The piston will generally be fitted with a rubber stop and/or gasket (these generally are replaceable) to guarantee a good seat when the plunger is pressed into the inlet port. Debris in the port or seat or damage to this stopper or gasket can cause leaking into the float tank. This may be very minor and may not cause the tank to overflow during working hours if the equipment is used regularly. However, if the equipment is kept hooked up overnight, a small leak at the float valve seal can cause the float tank to overflow. A fitting for the float arm is mounted in a slip-proof but adjustable manner to the controlling arm. Usually both the arm and fitting are notched in some manner so that they will fit together in a number of positions when held tightly together by a screw or bolt. This fitting allows the float arm to be adjusted so that the float actuates the valve at the desired water level.
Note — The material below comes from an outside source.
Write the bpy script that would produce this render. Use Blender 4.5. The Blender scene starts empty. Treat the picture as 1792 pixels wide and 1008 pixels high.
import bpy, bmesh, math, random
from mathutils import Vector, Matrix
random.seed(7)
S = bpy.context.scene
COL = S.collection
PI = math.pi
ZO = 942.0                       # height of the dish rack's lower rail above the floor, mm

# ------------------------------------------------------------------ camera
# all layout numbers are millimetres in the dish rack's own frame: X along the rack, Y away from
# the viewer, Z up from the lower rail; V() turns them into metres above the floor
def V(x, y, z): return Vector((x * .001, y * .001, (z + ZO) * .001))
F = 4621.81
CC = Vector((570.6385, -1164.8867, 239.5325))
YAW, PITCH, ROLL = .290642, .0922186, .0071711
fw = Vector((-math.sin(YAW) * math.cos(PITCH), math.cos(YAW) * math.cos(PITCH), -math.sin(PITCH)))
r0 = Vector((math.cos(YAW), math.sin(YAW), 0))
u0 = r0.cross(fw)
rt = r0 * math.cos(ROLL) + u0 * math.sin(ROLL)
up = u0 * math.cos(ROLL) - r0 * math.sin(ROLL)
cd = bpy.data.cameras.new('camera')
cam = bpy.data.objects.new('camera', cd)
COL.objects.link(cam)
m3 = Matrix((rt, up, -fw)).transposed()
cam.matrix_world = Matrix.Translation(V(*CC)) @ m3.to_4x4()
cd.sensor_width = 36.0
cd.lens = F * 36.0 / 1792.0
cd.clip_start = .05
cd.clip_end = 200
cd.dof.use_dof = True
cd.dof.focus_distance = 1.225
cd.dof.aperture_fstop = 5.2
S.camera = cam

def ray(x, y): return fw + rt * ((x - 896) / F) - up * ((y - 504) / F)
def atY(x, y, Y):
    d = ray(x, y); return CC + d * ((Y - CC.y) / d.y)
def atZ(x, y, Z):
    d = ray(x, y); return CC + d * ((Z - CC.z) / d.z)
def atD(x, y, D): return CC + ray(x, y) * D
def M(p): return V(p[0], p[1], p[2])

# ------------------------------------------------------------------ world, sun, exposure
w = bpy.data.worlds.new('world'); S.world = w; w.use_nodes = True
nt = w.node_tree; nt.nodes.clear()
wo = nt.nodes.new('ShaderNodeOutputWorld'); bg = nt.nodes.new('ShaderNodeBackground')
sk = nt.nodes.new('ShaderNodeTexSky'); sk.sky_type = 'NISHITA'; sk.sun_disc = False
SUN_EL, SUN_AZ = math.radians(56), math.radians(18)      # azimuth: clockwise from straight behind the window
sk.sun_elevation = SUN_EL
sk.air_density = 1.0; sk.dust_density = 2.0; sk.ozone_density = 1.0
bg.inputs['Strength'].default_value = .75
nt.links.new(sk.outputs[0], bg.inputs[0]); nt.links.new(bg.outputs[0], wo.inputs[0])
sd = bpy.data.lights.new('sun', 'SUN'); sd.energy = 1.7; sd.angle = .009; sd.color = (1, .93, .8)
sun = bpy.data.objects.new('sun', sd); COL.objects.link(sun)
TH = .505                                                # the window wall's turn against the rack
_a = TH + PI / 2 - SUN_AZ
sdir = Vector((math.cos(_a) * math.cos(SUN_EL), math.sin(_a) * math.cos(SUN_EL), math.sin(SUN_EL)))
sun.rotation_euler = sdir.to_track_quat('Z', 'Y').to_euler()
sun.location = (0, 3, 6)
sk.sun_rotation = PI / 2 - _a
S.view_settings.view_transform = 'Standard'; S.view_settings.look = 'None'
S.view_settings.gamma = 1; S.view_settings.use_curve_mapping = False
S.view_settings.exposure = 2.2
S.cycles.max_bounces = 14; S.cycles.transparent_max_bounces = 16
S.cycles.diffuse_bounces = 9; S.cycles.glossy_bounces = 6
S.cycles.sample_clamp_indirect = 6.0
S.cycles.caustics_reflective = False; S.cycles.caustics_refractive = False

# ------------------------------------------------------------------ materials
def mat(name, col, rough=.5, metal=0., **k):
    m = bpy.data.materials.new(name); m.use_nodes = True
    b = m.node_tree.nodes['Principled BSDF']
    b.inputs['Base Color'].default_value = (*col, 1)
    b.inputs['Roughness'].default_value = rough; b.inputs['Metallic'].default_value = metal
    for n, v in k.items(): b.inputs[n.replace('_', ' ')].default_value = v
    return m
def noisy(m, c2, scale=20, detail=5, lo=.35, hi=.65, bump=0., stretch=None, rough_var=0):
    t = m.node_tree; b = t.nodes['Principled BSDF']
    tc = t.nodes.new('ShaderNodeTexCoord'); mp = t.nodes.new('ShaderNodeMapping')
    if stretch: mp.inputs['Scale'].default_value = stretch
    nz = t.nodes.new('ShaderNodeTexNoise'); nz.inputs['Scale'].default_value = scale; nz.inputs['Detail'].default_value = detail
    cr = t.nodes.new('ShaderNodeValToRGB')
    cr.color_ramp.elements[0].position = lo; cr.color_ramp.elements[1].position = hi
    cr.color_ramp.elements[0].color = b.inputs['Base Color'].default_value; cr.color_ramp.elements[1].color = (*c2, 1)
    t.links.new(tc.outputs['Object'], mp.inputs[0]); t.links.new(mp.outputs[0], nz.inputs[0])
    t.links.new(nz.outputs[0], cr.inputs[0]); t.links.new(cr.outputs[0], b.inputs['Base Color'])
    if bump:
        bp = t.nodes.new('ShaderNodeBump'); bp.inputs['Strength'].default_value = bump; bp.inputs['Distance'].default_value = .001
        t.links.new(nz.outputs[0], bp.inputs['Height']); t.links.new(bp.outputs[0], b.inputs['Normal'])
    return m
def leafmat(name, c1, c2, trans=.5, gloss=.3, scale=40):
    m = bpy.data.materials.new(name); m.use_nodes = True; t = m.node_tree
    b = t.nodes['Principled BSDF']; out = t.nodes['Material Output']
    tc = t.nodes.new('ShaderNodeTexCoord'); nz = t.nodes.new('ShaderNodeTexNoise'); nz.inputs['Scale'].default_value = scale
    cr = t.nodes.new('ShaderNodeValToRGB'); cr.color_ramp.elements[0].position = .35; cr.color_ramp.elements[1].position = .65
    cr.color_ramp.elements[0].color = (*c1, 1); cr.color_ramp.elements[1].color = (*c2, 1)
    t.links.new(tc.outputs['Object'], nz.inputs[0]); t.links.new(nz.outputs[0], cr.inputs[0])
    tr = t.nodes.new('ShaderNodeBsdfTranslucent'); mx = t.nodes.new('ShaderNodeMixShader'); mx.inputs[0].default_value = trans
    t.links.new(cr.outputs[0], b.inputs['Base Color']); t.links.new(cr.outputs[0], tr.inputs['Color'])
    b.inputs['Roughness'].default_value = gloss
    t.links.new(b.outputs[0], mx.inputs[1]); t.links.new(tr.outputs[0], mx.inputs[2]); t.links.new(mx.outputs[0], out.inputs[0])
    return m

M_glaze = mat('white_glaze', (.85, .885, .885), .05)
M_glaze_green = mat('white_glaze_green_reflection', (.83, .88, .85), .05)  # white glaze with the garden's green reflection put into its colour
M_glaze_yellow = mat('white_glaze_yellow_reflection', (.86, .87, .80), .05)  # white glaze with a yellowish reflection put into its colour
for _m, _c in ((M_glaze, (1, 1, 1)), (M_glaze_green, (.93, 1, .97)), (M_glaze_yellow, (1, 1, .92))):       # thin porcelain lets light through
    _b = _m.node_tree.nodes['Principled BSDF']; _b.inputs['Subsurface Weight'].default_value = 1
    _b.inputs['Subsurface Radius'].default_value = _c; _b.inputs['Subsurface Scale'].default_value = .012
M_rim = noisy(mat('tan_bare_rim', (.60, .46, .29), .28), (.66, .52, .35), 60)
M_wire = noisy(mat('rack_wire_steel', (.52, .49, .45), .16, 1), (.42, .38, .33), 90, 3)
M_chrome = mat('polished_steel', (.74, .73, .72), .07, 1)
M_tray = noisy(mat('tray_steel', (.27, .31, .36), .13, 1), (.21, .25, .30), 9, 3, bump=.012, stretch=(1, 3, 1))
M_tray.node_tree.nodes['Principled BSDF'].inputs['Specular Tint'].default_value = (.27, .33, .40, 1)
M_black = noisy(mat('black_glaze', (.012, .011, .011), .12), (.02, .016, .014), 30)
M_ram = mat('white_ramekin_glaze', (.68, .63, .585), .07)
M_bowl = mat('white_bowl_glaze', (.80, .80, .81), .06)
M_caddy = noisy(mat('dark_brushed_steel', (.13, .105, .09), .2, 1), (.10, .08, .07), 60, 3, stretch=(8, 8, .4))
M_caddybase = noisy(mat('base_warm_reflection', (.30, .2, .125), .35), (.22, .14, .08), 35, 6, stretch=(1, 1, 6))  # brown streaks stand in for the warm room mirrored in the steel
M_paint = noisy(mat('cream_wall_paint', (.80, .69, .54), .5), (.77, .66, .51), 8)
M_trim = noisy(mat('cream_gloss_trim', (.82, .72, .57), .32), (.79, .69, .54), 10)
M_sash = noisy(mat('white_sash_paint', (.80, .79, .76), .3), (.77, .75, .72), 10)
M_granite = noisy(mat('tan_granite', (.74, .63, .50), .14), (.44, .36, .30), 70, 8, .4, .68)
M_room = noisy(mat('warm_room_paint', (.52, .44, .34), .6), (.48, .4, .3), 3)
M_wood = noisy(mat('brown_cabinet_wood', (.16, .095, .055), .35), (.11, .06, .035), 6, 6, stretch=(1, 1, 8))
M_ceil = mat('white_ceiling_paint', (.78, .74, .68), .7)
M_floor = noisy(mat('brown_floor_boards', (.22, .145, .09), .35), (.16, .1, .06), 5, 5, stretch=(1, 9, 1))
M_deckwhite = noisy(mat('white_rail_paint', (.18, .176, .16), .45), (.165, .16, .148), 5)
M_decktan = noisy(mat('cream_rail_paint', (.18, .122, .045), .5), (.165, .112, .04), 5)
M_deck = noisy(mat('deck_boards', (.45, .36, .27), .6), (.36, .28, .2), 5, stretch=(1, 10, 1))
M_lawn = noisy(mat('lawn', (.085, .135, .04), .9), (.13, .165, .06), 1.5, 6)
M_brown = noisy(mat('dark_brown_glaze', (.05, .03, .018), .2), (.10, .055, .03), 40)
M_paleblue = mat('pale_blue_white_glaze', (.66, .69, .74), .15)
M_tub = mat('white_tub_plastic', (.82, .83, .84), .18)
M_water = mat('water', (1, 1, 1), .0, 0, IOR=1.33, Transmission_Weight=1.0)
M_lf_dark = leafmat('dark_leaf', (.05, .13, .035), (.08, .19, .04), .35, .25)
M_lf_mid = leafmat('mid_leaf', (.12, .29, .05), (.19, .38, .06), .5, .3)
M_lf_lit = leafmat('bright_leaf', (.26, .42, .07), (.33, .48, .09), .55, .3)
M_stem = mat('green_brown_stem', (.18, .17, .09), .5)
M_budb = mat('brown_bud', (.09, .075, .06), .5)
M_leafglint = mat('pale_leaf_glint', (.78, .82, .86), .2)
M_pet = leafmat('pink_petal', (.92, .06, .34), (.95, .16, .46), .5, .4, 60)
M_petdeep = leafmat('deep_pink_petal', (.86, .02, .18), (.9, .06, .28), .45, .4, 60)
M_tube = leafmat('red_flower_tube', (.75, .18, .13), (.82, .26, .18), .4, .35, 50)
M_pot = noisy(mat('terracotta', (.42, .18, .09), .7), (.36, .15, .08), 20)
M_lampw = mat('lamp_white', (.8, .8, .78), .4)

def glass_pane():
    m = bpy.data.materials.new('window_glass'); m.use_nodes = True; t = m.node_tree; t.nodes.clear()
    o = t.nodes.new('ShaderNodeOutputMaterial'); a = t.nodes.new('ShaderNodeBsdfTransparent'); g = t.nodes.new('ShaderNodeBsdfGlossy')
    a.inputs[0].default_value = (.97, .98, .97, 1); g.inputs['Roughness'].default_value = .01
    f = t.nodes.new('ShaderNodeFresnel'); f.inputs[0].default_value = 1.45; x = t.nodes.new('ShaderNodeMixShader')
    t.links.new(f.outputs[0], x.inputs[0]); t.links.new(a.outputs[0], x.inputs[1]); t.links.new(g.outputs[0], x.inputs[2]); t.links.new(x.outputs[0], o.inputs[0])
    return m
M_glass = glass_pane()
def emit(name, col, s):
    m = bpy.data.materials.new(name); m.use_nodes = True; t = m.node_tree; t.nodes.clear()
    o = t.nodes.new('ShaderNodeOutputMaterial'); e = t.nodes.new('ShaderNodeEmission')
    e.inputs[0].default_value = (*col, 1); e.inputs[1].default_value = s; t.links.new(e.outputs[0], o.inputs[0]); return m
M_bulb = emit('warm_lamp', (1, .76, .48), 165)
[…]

Debris in the tank or damage to the float valve assembly may cause the valve to stick in an open position. This will allow water to run into the tank continuously and the tank will overflow. It is much less likely the valve will become so clogged that water will not pass through. Damage or improper adjustment may cause the valve to not open properly. This can result in pump starvation since the float tank may be completely drained by the pump.

On to the Pump
Water flow from the float tank goes through a low-pressure line to the pump inlet. At this point the water is not yet under pressure so a high pressure hose is not needed for normally used. There may be a chemical injector and a vacuum switch installed on this line. The chemical injector is for upstream injection of chemical. Chemical injected at this point in the system will flow through the pump. The vacuum switch is a control device. If water is not being sucked into the pump, this switch will break the burner control circuit and the burner will not fire. This keeps the boiler from overheating when there is no water flow through the system.